Disciples do well to make faith, hope and love the defining qualities of our lives. Former Archbishop of Canterbury Rowan Williams points us to the sixteenth century mystic and Spanish friar, St John of the Cross who believed the human mind has three main functions: understanding, memory and will. He believed these three cognitive functions paired with faith, hope and love. For the disciple, understanding should transform into faith, memory into hope, and will into love.
These transformations, however, cause the disciple to feel a sense of disorientation throughout their life. You once understood things a certain way, but your perspectives change, you start to question your memories, and your desires shift. I often find, when talking to older Christians, that they say that when they were younger they understood life and faith a certain way, but now in their old age they have a very different perspective. This is not just because of the passage of time, but also because of the mysterious and powerful qualities of faith, hope and love.

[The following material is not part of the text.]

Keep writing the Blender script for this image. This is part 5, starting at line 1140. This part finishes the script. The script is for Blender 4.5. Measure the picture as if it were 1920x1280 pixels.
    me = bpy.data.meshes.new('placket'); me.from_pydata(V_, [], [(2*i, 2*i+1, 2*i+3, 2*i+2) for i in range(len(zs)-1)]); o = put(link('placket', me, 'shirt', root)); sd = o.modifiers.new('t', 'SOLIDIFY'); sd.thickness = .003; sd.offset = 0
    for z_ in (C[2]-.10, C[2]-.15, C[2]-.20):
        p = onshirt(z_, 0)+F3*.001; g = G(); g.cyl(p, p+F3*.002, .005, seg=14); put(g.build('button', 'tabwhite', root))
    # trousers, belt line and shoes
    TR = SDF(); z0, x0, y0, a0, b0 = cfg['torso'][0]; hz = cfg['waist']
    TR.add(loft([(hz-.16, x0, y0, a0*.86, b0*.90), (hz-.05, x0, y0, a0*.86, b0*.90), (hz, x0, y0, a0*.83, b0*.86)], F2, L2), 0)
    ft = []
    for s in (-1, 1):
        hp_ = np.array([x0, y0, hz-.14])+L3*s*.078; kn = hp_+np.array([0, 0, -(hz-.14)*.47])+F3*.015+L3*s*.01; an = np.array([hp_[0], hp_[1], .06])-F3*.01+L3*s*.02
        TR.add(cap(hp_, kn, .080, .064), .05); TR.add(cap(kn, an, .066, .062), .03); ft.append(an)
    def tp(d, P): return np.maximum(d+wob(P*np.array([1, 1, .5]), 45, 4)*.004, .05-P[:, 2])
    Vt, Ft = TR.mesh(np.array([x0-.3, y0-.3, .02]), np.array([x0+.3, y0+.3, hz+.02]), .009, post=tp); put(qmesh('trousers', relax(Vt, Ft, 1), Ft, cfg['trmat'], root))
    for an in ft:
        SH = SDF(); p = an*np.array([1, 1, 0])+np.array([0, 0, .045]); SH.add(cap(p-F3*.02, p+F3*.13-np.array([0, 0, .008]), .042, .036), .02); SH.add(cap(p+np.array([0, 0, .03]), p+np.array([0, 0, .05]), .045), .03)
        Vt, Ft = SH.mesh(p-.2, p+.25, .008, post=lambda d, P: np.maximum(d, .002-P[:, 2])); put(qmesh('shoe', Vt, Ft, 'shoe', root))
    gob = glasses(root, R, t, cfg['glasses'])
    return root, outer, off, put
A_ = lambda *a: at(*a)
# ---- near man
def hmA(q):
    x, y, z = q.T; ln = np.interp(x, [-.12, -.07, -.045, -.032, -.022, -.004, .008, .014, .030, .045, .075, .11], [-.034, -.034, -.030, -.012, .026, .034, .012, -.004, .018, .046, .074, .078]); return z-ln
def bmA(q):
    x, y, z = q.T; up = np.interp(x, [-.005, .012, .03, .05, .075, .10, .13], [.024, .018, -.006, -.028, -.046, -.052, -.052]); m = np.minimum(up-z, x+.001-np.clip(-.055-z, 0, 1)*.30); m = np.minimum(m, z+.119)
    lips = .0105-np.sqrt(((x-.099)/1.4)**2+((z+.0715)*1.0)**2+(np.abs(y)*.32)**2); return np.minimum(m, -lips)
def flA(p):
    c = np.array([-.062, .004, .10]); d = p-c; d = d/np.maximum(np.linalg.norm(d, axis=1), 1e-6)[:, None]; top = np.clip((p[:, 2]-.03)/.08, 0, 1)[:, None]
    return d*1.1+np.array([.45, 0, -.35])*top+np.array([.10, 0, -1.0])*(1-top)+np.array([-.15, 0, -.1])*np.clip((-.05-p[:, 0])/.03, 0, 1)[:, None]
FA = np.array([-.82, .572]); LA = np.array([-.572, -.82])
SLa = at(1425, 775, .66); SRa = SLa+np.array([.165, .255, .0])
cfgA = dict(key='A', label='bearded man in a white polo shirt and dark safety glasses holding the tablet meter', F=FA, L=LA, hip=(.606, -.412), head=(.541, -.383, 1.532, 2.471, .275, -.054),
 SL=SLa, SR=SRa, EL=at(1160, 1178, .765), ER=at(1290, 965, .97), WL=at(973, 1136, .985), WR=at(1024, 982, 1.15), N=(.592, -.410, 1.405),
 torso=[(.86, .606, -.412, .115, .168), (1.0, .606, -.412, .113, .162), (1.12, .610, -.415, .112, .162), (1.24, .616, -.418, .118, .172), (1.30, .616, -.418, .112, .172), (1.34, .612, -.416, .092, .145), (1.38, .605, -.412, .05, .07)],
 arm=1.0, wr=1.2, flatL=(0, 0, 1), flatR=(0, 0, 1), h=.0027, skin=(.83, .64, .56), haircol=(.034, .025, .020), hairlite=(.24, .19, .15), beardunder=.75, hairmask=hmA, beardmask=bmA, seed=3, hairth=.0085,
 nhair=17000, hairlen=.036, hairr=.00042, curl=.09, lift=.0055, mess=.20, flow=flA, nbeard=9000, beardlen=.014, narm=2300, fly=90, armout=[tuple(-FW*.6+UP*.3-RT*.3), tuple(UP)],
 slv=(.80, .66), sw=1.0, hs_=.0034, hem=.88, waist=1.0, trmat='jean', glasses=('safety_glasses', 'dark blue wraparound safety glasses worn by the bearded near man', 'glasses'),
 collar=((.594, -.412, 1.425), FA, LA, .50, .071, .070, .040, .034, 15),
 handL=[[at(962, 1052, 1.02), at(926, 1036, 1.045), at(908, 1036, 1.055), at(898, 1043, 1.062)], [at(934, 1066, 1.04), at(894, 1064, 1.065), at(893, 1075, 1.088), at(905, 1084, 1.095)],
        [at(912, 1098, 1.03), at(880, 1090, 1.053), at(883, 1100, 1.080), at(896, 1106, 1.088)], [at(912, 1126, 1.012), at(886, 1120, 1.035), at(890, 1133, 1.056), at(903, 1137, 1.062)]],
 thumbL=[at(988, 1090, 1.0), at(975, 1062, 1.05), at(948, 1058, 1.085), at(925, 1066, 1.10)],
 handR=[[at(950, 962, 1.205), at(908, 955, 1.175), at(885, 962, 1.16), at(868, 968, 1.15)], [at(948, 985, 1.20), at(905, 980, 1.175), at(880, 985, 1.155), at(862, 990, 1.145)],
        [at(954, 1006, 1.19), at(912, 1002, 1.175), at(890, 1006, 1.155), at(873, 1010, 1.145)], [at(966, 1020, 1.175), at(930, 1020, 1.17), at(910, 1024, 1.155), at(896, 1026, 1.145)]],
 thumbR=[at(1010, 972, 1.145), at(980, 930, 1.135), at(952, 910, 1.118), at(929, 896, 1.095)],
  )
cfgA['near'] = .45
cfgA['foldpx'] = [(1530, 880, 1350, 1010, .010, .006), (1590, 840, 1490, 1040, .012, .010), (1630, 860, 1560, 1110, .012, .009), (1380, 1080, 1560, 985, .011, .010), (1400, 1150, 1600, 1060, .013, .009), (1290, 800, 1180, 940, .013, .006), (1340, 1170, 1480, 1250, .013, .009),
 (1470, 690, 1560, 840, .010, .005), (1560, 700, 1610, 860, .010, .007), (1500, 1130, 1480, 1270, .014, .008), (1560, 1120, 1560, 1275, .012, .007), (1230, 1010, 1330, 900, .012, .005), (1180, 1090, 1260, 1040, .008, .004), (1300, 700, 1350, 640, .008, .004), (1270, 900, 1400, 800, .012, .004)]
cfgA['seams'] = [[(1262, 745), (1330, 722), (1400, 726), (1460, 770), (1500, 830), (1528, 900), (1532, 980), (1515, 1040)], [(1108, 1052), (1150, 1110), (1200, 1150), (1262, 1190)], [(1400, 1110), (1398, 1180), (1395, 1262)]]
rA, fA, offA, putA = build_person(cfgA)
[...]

Let’s think about understanding and faith some more. We live in a time when the concept of what is true is contested. We have lost our trust in the media, politicians, and even for some people - in science. Secularism combined with postmodernism has caused people in the West to exist in what philosopher Charles Taylor calls “The buffered self” – which is a way of describing each individual with a buffer around themselves against external spiritual forces. In the pre-modern times, Taylor argues, western people were ‘porous’ in the sense that we assumed a cosmos with a God and spiritual forces that interacted with us. Now we exist inside the reality of our own individual minds. We decide truth and reality. With a buffered self we disengage and retreat back into our minds. The individual is the location of meaning and society is a collection of individuals.

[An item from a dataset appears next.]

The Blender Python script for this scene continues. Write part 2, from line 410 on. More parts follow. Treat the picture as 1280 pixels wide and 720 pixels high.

This means, as Rowan Williams says, “we have lost our bearings.” There is a supernova of different meanings, which one do we follow?
It is in this context, that the faith of the disciple rises up. We find ourselves with no other option, but to have faith in the one we have our primary relationship with – Jesus Christ. We don’t necessarily understand everything, but in faith we put our confidence in Jesus Christ who is “the way, the truth and the life” (John 14:6). With Jesus, your life can be turned upside-down, but his presence remains consistent.
Jesus’ disciples were often in a state of confusion, but as Peter said “Lord, to whom shall we go? You have the words of eternal life” (John 6:68). Even when we face our own mortality, and are afraid of what may lie ahead, we can confidently say,
35 Who shall separate us from the love of Christ? Shall trouble or hardship or persecution or famine or nakedness or danger or sword? 36 As it is written:
“For your sake we face death all day long; we are considered as sheep to be slaughtered.”
37 No, in all these things we are more than conquerors through him who loved us. 38 For I am convinced that neither death nor life, neither angels nor demons, neither the present nor the future, nor any powers, 39 neither height nor depth, nor anything else in all creation, will be able to separate us from the love of God that is in Christ Jesus our Lord.
Romans 8:35-39
While Christianity is intellectually rigorous and historically reliable, we will never have all the answers. Therefore faith requires epistemic humility that says that we don’t understand everything - but we do put our faith in God and his perfect love for us through Jesus. Even when this life, and all its confusion causes us to be muddled and even in despair, God will not let us go. Our salvation is not dependent on us having perfect faith, but on God’s perfect love.